#### THE EXERCISE
Output every line of the data exactly as it appears.

--- BEGIN ---

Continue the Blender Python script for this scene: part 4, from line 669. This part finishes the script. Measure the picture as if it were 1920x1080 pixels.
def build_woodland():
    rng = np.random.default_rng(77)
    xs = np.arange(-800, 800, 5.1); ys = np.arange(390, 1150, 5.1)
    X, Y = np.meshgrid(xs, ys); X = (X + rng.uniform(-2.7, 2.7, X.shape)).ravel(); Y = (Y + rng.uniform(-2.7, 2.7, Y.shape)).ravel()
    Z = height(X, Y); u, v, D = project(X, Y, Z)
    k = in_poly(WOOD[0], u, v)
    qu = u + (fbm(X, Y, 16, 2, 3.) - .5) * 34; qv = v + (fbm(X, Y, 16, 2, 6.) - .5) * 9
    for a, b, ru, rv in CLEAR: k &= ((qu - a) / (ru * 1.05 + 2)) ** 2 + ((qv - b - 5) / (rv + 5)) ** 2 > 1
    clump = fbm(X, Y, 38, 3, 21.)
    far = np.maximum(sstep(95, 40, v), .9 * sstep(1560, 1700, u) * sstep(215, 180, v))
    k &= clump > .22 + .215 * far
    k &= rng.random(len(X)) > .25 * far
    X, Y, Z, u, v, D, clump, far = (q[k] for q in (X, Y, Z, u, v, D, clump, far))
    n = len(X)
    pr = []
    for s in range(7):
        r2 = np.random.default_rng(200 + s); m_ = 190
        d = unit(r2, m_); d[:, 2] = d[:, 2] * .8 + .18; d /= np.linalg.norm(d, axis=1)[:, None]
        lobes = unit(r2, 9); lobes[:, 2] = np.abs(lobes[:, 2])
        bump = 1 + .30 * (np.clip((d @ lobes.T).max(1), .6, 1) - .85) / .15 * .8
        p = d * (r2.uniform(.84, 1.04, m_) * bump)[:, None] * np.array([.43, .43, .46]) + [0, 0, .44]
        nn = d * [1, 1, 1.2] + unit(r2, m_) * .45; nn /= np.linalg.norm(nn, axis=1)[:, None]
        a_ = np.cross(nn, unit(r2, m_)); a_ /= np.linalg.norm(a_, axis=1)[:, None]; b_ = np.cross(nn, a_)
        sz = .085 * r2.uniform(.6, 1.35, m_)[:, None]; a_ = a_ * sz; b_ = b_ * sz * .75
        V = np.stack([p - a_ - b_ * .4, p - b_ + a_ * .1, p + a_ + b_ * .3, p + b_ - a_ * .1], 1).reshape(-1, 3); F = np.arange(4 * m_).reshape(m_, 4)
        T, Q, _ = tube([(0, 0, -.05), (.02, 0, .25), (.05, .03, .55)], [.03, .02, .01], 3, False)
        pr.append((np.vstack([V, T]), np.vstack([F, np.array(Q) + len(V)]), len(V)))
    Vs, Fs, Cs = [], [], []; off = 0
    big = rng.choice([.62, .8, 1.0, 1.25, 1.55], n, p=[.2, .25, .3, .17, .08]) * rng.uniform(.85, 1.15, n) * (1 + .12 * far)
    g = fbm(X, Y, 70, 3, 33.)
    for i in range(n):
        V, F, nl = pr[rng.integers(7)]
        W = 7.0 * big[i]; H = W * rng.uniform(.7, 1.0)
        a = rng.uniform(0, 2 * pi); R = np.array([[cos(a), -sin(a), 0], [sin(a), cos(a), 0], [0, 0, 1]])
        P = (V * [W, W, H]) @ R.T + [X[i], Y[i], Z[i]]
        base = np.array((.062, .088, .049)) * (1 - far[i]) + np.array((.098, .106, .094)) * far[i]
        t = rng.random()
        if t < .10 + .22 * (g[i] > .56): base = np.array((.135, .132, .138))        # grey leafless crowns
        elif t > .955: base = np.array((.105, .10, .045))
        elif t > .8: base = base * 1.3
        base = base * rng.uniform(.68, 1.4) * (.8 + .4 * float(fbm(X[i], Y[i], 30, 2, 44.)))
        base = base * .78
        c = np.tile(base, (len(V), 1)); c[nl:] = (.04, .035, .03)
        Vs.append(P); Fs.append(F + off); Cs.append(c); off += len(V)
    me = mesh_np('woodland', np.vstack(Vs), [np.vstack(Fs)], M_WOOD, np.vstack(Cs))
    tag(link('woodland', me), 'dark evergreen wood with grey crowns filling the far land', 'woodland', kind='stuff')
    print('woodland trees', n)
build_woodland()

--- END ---

#### RESULT OF THE TASK
Continue the Blender Python script for this scene: part 4, from line 669. This part finishes the script. Measure the picture as if it were 1920x1080 pixels.
def build_woodland():
    rng = np.random.default_rng(77)
    xs = np.arange(-800, 800, 5.1); ys = np.arange(390, 1150, 5.1)
    X, Y = np.meshgrid(xs, ys); X = (X + rng.uniform(-2.7, 2.7, X.shape)).ravel(); Y = (Y + rng.uniform(-2.7, 2.7, Y.shape)).ravel()
    Z = height(X, Y); u, v, D = project(X, Y, Z)
    k = in_poly(WOOD[0], u, v)
    qu = u + (fbm(X, Y, 16, 2, 3.) - .5) * 34; qv = v + (fbm(X, Y, 16, 2, 6.) - .5) * 9
    for a, b, ru, rv in CLEAR: k &= ((qu - a) / (ru * 1.05 + 2)) ** 2 + ((qv - b - 5) / (rv + 5)) ** 2 > 1
    clump = fbm(X, Y, 38, 3, 21.)
    far = np.maximum(sstep(95, 40, v), .9 * sstep(1560, 1700, u) * sstep(215, 180, v))
    k &= clump > .22 + .215 * far
    k &= rng.random(len(X)) > .25 * far
    X, Y, Z, u, v, D, clump, far = (q[k] for q in (X, Y, Z, u, v, D, clump, far))
    n = len(X)
    pr = []
    for s in range(7):
        r2 = np.random.default_rng(200 + s); m_ = 190
        d = unit(r2, m_); d[:, 2] = d[:, 2] * .8 + .18; d /= np.linalg.norm(d, axis=1)[:, None]
        lobes = unit(r2, 9); lobes[:, 2] = np.abs(lobes[:, 2])
        bump = 1 + .30 * (np.clip((d @ lobes.T).max(1), .6, 1) - .85) / .15 * .8
        p = d * (r2.uniform(.84, 1.04, m_) * bump)[:, None] * np.array([.43, .43, .46]) + [0, 0, .44]
        nn = d * [1, 1, 1.2] + unit(r2, m_) * .45; nn /= np.linalg.norm(nn, axis=1)[:, None]
        a_ = np.cross(nn, unit(r2, m_)); a_ /= np.linalg.norm(a_, axis=1)[:, None]; b_ = np.cross(nn, a_)
        sz = .085 * r2.uniform(.6, 1.35, m_)[:, None]; a_ = a_ * sz; b_ = b_ * sz * .75
        V = np.stack([p - a_ - b_ * .4, p - b_ + a_ * .1, p + a_ + b_ * .3, p + b_ - a_ * .1], 1).reshape(-1, 3); F = np.arange(4 * m_).reshape(m_, 4)
        T, Q, _ = tube([(0, 0, -.05), (.02, 0, .25), (.05, .03, .55)], [.03, .02, .01], 3, False)
        pr.append((np.vstack([V, T]), np.vstack([F, np.array(Q) + len(V)]), len(V)))
    Vs, Fs, Cs = [], [], []; off = 0
    big = rng.choice([.62, .8, 1.0, 1.25, 1.55], n, p=[.2, .25, .3, .17, .08]) * rng.uniform(.85, 1.15, n) * (1 + .12 * far)
    g = fbm(X, Y, 70, 3, 33.)
    for i in range(n):
        V, F, nl = pr[rng.integers(7)]
        W = 7.0 * big[i]; H = W * rng.uniform(.7, 1.0)
        a = rng.uniform(0, 2 * pi); R = np.array([[cos(a), -sin(a), 0], [sin(a), cos(a), 0], [0, 0, 1]])
        P = (V * [W, W, H]) @ R.T + [X[i], Y[i], Z[i]]
        base = np.array((.062, .088, .049)) * (1 - far[i]) + np.array((.098, .106, .094)) * far[i]
        t = rng.random()
        if t < .10 + .22 * (g[i] > .56): base = np.array((.135, .132, .138))        # grey leafless crowns
        elif t > .955: base = np.array((.105, .10, .045))
        elif t > .8: base = base * 1.3
        base = base * rng.uniform(.68, 1.4) * (.8 + .4 * float(fbm(X[i], Y[i], 30, 2, 44.)))
        base = base * .78
        c = np.tile(base, (len(V), 1)); c[nl:] = (.04, .035, .03)
        Vs.append(P); Fs.append(F + off); Cs.append(c); off += len(V)
    me = mesh_np('woodland', np.vstack(Vs), [np.vstack(Fs)], M_WOOD, np.vstack(Cs))
    tag(link('woodland', me), 'dark evergreen wood with grey crowns filling the far land', 'woodland', kind='stuff')
    print('woodland trees', n)
build_woodland()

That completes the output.